La Menace contre le Marché Commun
De cette Conférence on a surtout retenu la menace d’une dissolution du Marché Commun, si d’ici la fin de l’année, les problèmes agricoles en suspens ne sont pas réglés selon les vues du Chef de l’Etat. Cette menace n’est pas sérieuse, car elle se retournerait contre nous ; mais elle est, elle aussi, un moyen de pression sur nos partenaires qui le supportent mal, surtout les Allemands. Ce sont eux en effet que la décomposition du Marché Commun affecterait le moins.
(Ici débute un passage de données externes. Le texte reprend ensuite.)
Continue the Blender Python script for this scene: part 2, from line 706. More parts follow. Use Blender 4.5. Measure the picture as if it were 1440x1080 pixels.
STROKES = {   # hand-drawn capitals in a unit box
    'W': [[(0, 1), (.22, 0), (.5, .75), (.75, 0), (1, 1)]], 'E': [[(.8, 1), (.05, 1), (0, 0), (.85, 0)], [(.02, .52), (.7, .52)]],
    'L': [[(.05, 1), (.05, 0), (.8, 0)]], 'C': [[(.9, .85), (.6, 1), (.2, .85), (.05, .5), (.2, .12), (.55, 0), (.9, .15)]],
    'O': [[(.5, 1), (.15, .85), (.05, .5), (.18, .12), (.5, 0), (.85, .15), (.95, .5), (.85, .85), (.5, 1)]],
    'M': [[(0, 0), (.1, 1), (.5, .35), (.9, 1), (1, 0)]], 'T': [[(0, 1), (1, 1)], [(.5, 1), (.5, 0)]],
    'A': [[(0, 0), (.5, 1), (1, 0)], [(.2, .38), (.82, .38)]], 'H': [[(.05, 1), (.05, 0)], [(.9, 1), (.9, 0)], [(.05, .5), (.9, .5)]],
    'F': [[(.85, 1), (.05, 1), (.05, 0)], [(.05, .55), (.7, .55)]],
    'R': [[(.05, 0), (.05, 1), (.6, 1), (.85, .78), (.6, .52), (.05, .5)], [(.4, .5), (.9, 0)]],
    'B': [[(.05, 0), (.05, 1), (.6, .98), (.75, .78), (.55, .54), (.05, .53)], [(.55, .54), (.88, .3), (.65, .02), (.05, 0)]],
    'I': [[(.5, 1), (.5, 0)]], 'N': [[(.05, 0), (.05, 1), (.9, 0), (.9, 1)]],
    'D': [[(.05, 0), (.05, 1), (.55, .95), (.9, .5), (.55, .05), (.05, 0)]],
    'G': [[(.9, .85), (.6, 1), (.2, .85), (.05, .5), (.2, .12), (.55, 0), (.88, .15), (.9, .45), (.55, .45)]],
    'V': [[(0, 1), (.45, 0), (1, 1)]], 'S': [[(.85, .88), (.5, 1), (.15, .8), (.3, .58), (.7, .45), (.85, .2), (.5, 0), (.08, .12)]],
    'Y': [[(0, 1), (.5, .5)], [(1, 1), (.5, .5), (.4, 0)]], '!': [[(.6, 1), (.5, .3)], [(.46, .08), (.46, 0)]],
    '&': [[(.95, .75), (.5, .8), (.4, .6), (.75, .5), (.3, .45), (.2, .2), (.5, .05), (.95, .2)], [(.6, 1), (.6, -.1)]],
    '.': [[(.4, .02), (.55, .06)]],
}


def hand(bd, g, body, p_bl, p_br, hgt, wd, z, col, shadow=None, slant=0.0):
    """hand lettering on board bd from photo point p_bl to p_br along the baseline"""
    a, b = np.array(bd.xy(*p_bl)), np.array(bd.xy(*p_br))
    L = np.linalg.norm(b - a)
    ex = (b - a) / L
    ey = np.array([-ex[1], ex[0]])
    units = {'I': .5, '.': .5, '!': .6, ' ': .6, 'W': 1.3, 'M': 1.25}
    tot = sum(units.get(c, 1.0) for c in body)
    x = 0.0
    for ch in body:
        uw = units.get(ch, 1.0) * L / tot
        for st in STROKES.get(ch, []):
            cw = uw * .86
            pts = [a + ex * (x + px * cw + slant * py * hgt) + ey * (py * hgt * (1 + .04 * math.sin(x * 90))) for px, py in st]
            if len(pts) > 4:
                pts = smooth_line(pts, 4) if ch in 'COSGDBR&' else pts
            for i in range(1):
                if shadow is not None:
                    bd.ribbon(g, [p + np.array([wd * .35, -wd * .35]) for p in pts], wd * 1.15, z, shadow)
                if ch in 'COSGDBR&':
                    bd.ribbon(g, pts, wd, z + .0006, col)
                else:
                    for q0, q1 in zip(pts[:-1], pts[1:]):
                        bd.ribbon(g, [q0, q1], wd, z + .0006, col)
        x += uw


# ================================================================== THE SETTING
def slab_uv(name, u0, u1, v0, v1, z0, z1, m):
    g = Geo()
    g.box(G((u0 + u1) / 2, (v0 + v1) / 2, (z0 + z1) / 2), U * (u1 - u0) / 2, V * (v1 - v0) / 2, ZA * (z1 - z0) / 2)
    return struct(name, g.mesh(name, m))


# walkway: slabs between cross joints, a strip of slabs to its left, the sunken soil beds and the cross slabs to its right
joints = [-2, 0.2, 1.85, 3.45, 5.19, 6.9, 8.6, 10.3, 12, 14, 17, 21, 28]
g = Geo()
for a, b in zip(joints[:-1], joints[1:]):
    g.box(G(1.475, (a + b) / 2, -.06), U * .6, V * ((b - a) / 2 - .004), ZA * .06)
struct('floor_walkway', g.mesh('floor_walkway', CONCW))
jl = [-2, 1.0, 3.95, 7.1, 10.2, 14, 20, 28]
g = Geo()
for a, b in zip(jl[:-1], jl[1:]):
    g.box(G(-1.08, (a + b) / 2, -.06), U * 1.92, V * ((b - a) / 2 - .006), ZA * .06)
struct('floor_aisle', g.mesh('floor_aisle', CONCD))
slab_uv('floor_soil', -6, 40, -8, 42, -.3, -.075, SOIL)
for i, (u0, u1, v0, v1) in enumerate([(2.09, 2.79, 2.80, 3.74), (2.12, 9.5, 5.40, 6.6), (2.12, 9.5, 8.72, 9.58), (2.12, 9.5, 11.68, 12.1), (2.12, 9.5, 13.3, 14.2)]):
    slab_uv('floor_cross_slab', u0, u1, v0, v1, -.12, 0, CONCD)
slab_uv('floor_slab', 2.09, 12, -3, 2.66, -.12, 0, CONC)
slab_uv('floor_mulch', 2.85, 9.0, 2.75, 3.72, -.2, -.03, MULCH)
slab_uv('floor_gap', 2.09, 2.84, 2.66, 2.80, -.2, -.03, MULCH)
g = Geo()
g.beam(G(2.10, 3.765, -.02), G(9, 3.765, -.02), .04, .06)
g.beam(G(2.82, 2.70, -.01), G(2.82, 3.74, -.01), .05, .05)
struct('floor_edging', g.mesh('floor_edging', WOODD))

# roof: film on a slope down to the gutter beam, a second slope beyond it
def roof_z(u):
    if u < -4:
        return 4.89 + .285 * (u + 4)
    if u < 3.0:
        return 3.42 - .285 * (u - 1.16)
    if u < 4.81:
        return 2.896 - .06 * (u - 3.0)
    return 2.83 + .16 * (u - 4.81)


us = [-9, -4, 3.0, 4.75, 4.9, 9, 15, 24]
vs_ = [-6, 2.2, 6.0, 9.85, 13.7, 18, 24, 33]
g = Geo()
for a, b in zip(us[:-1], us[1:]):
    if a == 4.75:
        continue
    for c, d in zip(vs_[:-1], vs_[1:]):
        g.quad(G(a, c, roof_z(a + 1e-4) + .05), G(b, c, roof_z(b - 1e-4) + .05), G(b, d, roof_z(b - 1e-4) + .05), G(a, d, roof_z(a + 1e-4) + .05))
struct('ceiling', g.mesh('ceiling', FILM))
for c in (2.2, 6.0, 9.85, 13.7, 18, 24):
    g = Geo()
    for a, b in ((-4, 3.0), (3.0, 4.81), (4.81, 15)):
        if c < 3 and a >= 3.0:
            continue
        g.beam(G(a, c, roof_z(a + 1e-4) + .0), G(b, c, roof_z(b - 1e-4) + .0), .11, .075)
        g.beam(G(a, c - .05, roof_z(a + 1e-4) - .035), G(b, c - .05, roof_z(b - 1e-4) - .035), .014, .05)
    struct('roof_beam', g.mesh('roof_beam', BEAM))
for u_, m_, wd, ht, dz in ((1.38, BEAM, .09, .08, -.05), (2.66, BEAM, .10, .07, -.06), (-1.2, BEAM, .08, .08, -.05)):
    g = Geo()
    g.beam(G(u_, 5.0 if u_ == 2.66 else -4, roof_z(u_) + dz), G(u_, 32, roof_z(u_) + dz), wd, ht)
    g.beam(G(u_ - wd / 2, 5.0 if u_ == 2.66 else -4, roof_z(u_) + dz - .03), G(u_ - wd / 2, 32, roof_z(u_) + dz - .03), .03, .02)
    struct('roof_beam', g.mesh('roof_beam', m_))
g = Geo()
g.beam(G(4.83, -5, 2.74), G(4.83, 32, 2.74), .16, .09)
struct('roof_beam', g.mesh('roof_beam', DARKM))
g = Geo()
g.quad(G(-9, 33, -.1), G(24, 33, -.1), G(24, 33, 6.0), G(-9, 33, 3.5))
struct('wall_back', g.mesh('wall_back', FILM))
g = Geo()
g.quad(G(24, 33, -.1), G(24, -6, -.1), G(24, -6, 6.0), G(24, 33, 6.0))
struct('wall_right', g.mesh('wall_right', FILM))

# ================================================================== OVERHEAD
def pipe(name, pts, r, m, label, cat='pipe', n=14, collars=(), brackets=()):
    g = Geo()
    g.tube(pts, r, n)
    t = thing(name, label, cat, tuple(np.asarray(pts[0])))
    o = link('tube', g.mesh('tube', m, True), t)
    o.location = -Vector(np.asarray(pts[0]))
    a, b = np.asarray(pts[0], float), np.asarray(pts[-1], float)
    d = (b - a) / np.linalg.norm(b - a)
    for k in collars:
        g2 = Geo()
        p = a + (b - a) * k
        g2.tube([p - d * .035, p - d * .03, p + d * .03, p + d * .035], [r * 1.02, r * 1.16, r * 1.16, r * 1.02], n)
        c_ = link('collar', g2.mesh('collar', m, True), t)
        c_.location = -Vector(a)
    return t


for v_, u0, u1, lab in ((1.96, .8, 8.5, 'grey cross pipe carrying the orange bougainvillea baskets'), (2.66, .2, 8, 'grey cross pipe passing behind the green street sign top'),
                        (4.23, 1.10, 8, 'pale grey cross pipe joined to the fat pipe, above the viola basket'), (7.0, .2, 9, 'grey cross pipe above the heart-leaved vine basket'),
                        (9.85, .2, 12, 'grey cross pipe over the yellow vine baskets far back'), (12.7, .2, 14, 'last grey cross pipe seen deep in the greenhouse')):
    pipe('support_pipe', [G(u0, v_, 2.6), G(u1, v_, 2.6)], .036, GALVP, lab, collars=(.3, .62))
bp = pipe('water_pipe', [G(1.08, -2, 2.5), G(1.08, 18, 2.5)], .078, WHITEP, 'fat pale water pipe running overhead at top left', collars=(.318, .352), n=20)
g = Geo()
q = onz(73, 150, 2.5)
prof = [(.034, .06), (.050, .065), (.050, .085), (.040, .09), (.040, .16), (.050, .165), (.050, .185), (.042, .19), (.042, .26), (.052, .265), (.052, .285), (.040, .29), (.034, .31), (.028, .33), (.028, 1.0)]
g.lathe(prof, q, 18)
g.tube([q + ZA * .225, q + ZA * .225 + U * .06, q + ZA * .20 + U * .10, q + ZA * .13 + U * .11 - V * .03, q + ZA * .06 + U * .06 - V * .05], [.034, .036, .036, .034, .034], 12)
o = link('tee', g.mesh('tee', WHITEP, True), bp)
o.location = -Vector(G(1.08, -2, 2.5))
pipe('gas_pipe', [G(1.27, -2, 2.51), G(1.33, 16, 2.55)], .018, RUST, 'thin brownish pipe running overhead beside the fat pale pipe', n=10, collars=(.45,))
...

Ils tiennent plus à la collaboration avec les Anglais et surtout avec les Américains qu’à des échanges limités à l’Europe des Six et cela, non seulement dans l’ordre économique mais aussi politique.
McNamara à Bonn
La visite prolongée que fait le Ministre américain de la Défense, McNamara à Bonn en est une preuve. Au cas où la France se détacherait plus ou moins complètement de l’Alliance Atlantique, Allemands et Américains étudient les moyens de se passer du support logistique français et d’établir des liaisons directes entre les forces américaines en Europe et la Bundeswehr. De même, ils élaborent en commun les moyens de défense de l’avenir, en particulier le char des années 70, la construction franco-allemande du char français ayant été abandonnée par Bonn.
Sur un autre plan, les divergences franco-américaines servent les Allemands. Ils veulent obtenir des Etats-Unis l’adoption d’une stratégie de défense à la frontière du Bloc soviétique et non en profondeur, comme les Américains le souhaitaient et l’application sans délai de la force atomique en cas de conflit. D’un autre côté, ils s’appuient sur l’opposition française à tout pacte avec la Russie et ses satellites qui pourrait compromettre la réunification. Tout cela intéresse plus les militaires et les diplomates que nous qui n’y voyons rien qui intéresse le proche avenir, mais cela montre assez que le refus de toute collaboration peut, à la longue, enlever tous les moyens d’action et d’influence que l’on comptait par-là utiliser. On voit déjà le moment où il sera impossible de renouer les fils quand cela deviendra indispensable.